Case in point, Linear’s browser app opens the Shortcut modal as expected. Then you switch to the macOS desktop version, hit the same keys, and… nothing. No error. Just fails. You waste 6 seconds thinking maybe you didn’t press it right 😛

Turns out, keyboard shortcuts (ironically) are often mapped differently on Electron-based desktop apps. Cmd+Shift+/ is sometimes reserved by macOS — especially if you’re using a non-English keyboard layout. You’d think someone would solve this. Nobody has.

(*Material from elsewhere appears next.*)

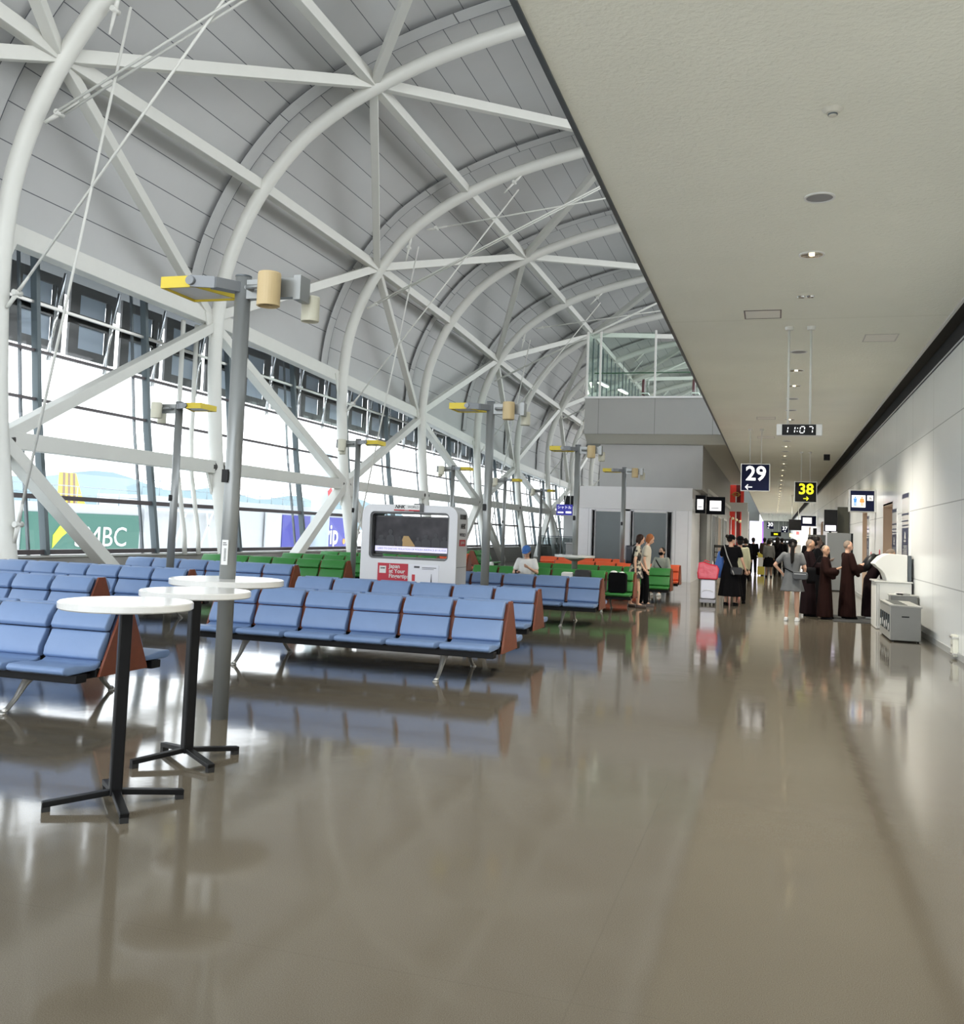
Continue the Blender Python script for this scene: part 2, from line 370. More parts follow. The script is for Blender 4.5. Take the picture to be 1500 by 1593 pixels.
def node(i, k):
    y = AY[i]
    if k == 'E': x, z = at_z(SP, EZ[i]); return Vector((x-.22, y, EZ[i]))
    if k == 'W': x, z = at_z(SP, 2.78); return Vector((x-.02, y, 2.78))
    if k == 'B': x, z = SP[0]; return Vector((x, y, .05))
    if k == 'P1': x, z = at_z(PURL, P1Z[i]); return Vector((x, y, z))
    if k == 'P2': x, z = at_x(PURL, -9.15); return Vector((x, y, z))
    if k == 'P3': x, z = at_x(PURL, -4.3); return Vector((x, y, z))
    if k == 'P4': x, z = at_x(PURL, 1.0); return Vector((x, y, z))
ORD = ['roof arch behind the standing point', 'roof arch mostly beside the camera at the left', 'nearest white roof arch, cut by the left edge of the photo', 'white roof arch rising behind the nearest lamp post',
       'white roof arch landing to the left of the television kiosk', 'fourth white roof arch, landing directly above the television kiosk', 'fifth white roof arch, behind the middle tall lamp post',
       'sixth white roof arch from the front', 'seventh white roof arch, seen just left of the grey upper storey', 'eighth white roof arch, seen through the glass above the grey upper storey',
       'ninth roof arch deep in the hall', 'tenth roof arch deep in the hall', 'eleventh roof arch deep in the hall', 'twelfth roof arch', 'thirteenth roof arch', 'fourteenth roof arch']
INSET = {'E': 0, 'W': 0}
skinO = offs(SP, .62); ribO = offs(SP, .50)
start = 0
for i, y in enumerate(AY):
    if i >= 13: break
    r = empty('roof_arch', (SP[0][0], y, 0))
    tag(r, ORD[i], 'roof arch', 'tubular roof arches of the hall')
    off = Vector((SP[0][0], y, 0))
    def L(p): return Vector(p)-off
    lo = [Vector((x, y, z)) for x, z in SP]
    MB().tube([L(p) for p in lo], .165, 20).build('arch_tube', STEEL, r, smooth=True)
    # curved cover strip running with the tube just under the roof panels
    if i > 0:
        st = [p for p in ribO if p[1] > EZ[i]+.1]
        b = MB(); bm = b.bm
        rows = [[bm.verts.new(L((x, yy, z))) for yy in (y-.62, y-.60, y-.18, y-.16)] for x, z in st]
        for q0, q1 in zip(rows, rows[1:]):
            for k in range(3):
                f = bm.faces.new((q0[k], q0[k+1], q1[k+1], q1[k])); f.material_index = 0 if k == 1 else 1
        b.build('rib_cover', [ROOFP, GROOVE], r)
        b = MB(); st2 = st[::4]
        for (x0, z0), (x1, z1) in zip(st2, st2[1:]):
            b.beam(L((x0, y-.60, z0-.004)), L((x0, y-.18, z0-.004)), .012, .012, (1, 0, 0))
        b.build('cover_joint', GROOVE, r)
    if i < len(AY)-1:
        j = i+1
        MB().beam(L(node(i, 'E')), L(node(j, 'E')), .30, .36).build('eave_beam', STEEL, r, bevel=.012)
        MB().beam(L(node(i, 'W')+Vector((0, .2, 0))), L(node(j, 'W')-Vector((0, .2, 0))), .24, .30).build('waist_beam', STEEL, r, bevel=.012)
        for k in ('P1', 'P2', 'P3', 'P4'): MB().beam(L(node(i, k)), L(node(j, k)), .22, .26).build('purlin', STEEL, r, bevel=.01)
        even = i % 2 == 1   # B, D, F
        pairs = [('P2', 'P1'), ('P2', 'P3'), ('E', 'P1')] if even else [('P1', 'P2'), ('P3', 'P2'), ('P1', 'E'), ]
        for a, c in pairs:
            p, q = node(i, a), node(j, c); d = (q-p).normalized()
            MB().beam(L(p+d*.12), L(q-d*.12), .20, .24).build('diagonal_brace', STEEL, r, bevel=.01)
        wp = [('E', 'W')] if even else [('W', 'E')]
        for a, c in wp:
            p, q = node(i, a), node(j, c); d = (q-p).normalized()
            if a == 'E': p = p+Vector((.1, 0, -.2))
            else: q = q+Vector((.1, 0, -.2))
            MB().beam(L(p), L(q-d*.1), .22, .26, (1, 0, 0)).build('wall_brace', STEEL, r, bevel=.01)
        # lower wall brace lands on the sill half way along the bay
        if even: p, q = node(j, 'W'), Vector((-12.5, AY[j]-4.25, .1))
        else: p, q = node(i, 'W'), Vector((-12.5, AY[i]+3.35, .1))
        MB().beam(L(p), L(q), .24, .28, (1, 0, 0)).build('wall_brace', STEEL, r, bevel=.01)
        # eave gusset
        e = node(i, 'E')
        MB().prism([(e.y-y-.45, e.z+.05), (e.y-y+.45, e.z+.05), (e.y-y+.12, e.z-.75), (e.y-y-.12, e.z-.75)], e.x-off.x+.14, e.x-off.x+.18, 'x').build('gusset_plate', STEEL, r)
        w = node(i, 'W')
        MB().prism([(-.5, w.z+.1), (.5, w.z+.1), (.12, w.z-.65), (-.12, w.z-.65)], w.x-off.x-.03, w.x-off.x+.03, 'x').build('gusset_plate', STEEL, r)
        MB().cyl(L(w+Vector((.0, -.28, 0))), L(w+Vector((0, .28, 0))), .13, n=16).build('beam_collar', mat('dark collar', (.05, .045, .04), .6), r)
    if not (i % 2) and i >= 2:
        # tension rods meeting in the middle of the arch plane
        b = MB(); hub = Vector((-4.6, y, 11.5))
        ro = []
        def lug(p, d):
            p = Vector(p); d = Vector(d).normalized()
            b.cyl(L(p), L(p+d*.32), .03, .045); b.cyl(L(p+d*.32-Vector((0, .09, 0))), L(p+d*.32+Vector((0, .09, 0))), .05, n=12)
            b.cyl(L(p+d*.34), L(p+d*.75), .035, .02)
        def rod(p, q, dbl=0):
            p, q = Vector(p), Vector(q); d = q-p
            for s in ((-.07, .07) if dbl else (0,)):
                o = Vector((0, s, 0)); b.cyl(L(p+o), L(q+o), .024, n=8)
            lug(p-d.normalized()*.3, d)
        rod((-12.25, y, 1.3), (-10.65, y, 10.2)); rod((-12.62, y, 5.3), (-7.5, y, 11.8)); rod((-12.0, y, 8.45), (-4.9, y, 11.75), 1)
        rod((-10.1, y, 10.75), (-4.4, y, 11.4)); lug((-7.42, y, 12.25), (-1, 0, -1)); lug((-10.9, y, 10.5), (-.2, 0, -1))
        b.build('tension_rod', STEEL, r)
for i in range(len(AY)-1):
    y0, y1 = AY[i], AY[i+1]
    if i == 0: y0 = -8.5
    ez0, ez1 = EZ[i]+.02, EZ[i+1]+.02
    b = MB(); bm = b.bm
    prof = [p for p in skinO if p[1] > max(ez0, ez1)+.15]
    rows = []
    xe0, xe1 = at_z(skinO, ez0)[0], at_z(skinO, ez1)[0]
    # resample by arc length into panels 0.95 m deep with 2 cm joints
    pts = [prof[0]]; acc = 0; out = [prof[0]]; 
    seq = [prof[0]]; s = 0; targ = .66; marks = []
    for p, q in zip(prof, prof[1:]):
        d = math.hypot(q[0]-p[0], q[1]-p[1]); 
        while s+d >= targ:
            t = (targ-s)/d; marks.append((p[0]+t*(q[0]-p[0]), p[1]+t*(q[1]-p[1]), (q[0]-p[0])/d, (q[1]-p[1])/d)); targ += .66
        s += d
    lines = [((xe0, ez0), (xe1, ez1))]
    for x, z, tx, tz in marks:
        lines.append(((x-tx*.009, z-tz*.009),)*2); lines.append(((x+tx*.009, z+tz*.009),)*2)
    V = [(bm.verts.new((a[0], y0, a[1])), bm.verts.new((c[0], y1, c[1]))) for a, c in lines]
    for k in range(len(V)-1):
        f = bm.faces.new((V[k][0], V[k][1], V[k+1][1], V[k+1][0])); f.material_index = k % 2
    o = b.build('roof_shell', [ROOFP, GROOVE]); so = o.modifiers.new('solid', 'SOLIDIFY'); so.thickness = .12; so.offset = 1 
    struct(o)

# ------------------------------------------------------------------ window wall: leaning mullions, transoms, panes
def gx(z): return -13.12-.42*(z-.74)/2.76 if z < 3.5 else -13.54-.30*(z-3.5)/3.0
TZ = [.80, 1.84, 3.70, 4.65, 5.60]
wn = 0
MULY = []
for i in range(0, 13):
    ya, yb = AY[i], AY[i+1]
    ys = [ya+(yb-ya)*f for f in (.25, .75)]
    prev = AY[i-1]+(AY[i]-AY[i-1])*.75 if i else -5.5
    wn += 1
    w = empty('window_%d' % wn, (gx(.74), ys[0], .74)); struct(w); off = Vector((gx(.74), ys[0], .74))
    top = 6.7
    for Y in ys:
        zs = [.74, 3.5, top]
        for a, c in zip(zs, zs[1:]):
            MB().beam(Vector((gx(a), Y, a))-off, Vector((gx(c), Y, c))-off, .14, .10, (0, 1, 0)).build('mullion', MULL, w)
            MB().beam(Vector((gx(a)-.12, Y-.30, a))-off, Vector((gx(c)-.12, Y-.30, c))-off, .05, .05, (0, 1, 0)).build('mullion', DARKM, w)
    for k, z in enumerate(TZ):
        MB().beam(Vector((gx(z)-.02, prev, z))-off, Vector((gx(z)-.02, ys[1], z))-off, .09 if k != 4 else .06, .09 if k in (0, 1) else .055).build('transom', TRANS if k < 4 else ALU, w)
    for pa, pb in ((prev, ys[0]), (ys[0], ys[1])):
        for a, c in ((.74, 3.5), (3.5, top)):
            MB().quad(Vector((gx(a)-.06, pa+.05, a))-off, Vector((gx(a)-.06, pb-.05, a))-off, Vector((gx(c)-.06, pb-.05, c))-off, Vector((gx(c)-.06, pa+.05, c))-off).build('glass_pane', GLASS, w)
# canopy, louvre boxes and struts outside the top of the glass
CANG = mat('canopy grey steel', (.11, .11, .11), .45, metal=.5)
LOUV = mat('pale blue louvre', (.42, .50, .60), .4)
struct(MB().bb((-14.3, -4.5, 6.72), (-13.88, 112, 6.95)).build('trim_7', DARKM))
tag(MB().prism([(-13.95, 6.75), (-15.6, 6.55), (-15.6, 6.85), (-13.95, 7.05)], -4.5, 112, 'y').build('outside_canopy', CANG), 'long dark grey canopy running outside above the windows', 'canopy')
for i in range(1, 12):
    ya, yb = AY[i], AY[i+1]
    c = empty('smoke_vent', (-14.5, ya, 4.95)); tag(c, 'grey framed louvre vent hung outside the glass, ' + ('in bay number %s from the front' % ['zero', 'one', 'two', 'three', 'four', 'five', 'six', 'seven', 'eight', 'nine', 'ten', 'eleven'][i]), 'vent', 'louvre vents outside the top of the windows')
    n = 4; w_ = (yb-ya)/n
    fr = MB(); lo = MB()
    for k in range(n):
        a = k*w_+.1; e = (k+1)*w_-.1
        for z0, z1 in ((.17, .72), (.88, 1.36)):
            o_ = [(a, z0-.2), (e, z0-.2), (e, z1+.2), (a, z1+.2)]; i_ = [(a+.3, z0), (e-.3, z0), (e-.3, z1), (a+.3, z1)]
            fr.ring(o_, i_, -.03, .03, 'x'); lo.bb((-.05, a+.3, z0), (-.04, e-.3, z1))
    fr.build('vent_frame', CANG, c); lo.build('louvre', LOUV, c)
    for k in range(n):
        s = MB(); yy = (k+.5)*w_
        s.cyl((.45, yy-.12, -.35), (.52, yy+.18, 1.5), .035, n=10).cyl((.52, yy-.12, -.35), (.45, yy+.05, 1.2), .02, n=8).box((.48, yy+.06, .75), (.12, .12, .10))
        s.build('strut', CHROME, c)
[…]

Same thing goes with Slack — the Slack web app responds instantly to Cmd+?/ but the desktop app randomly ignores it if another modal or thread is open. I’ve also seen this shortcut get completely hijacked if you’ve got a screen recording tool running (like Loom or OBS).

Eventually I gave up and made a personal Alfred shortcut to fetch markdown syntax and common actions because the defaults just weren’t trustworthy.

5. The ones that work no matter what platform you use

A workspace featuring a laptop and tablet with productivity applications visible, illustrating the use of different platforms in a bright modern office.

Let’s be honest: cross-platform consistency is a unicorn. But a few shortcuts really do just work — in macOS, VS Code, web apps, wherever:

– Cmd+C, Cmd+V (copy paste — obviously — but with one tip: use Raycast or Clipy to create a multi-item clipboard stack)
– Cmd+Z / Cmd+Shift+Z for undo-redo, especially in Notion where Cmd+Z also jumps back across context. (Fun fact: you can accidentally delete a whole block and restore it with Cmd+Z even if you navigated away.)
– Cmd+K for jumping to a global command bar (in Notion, Linear, Slack — same key, different heaven).

Cmd+K has basically replaced the “menu bar” in modern apps. I once had five apps open — Notion, Linear, Raycast, VS Code, and Slack — and realized I was using Cmd+K in *all of them*, over and over. It’s how I connect to issues, find buried pages, trigger command palettes.

Once you get comfortable with Cmd+K, you’ll start forgetting where anything lives in the UI and just let your keyboard do the typing.

Except in Google Docs. There it still means ‘Insert Link.’ Because of course it does.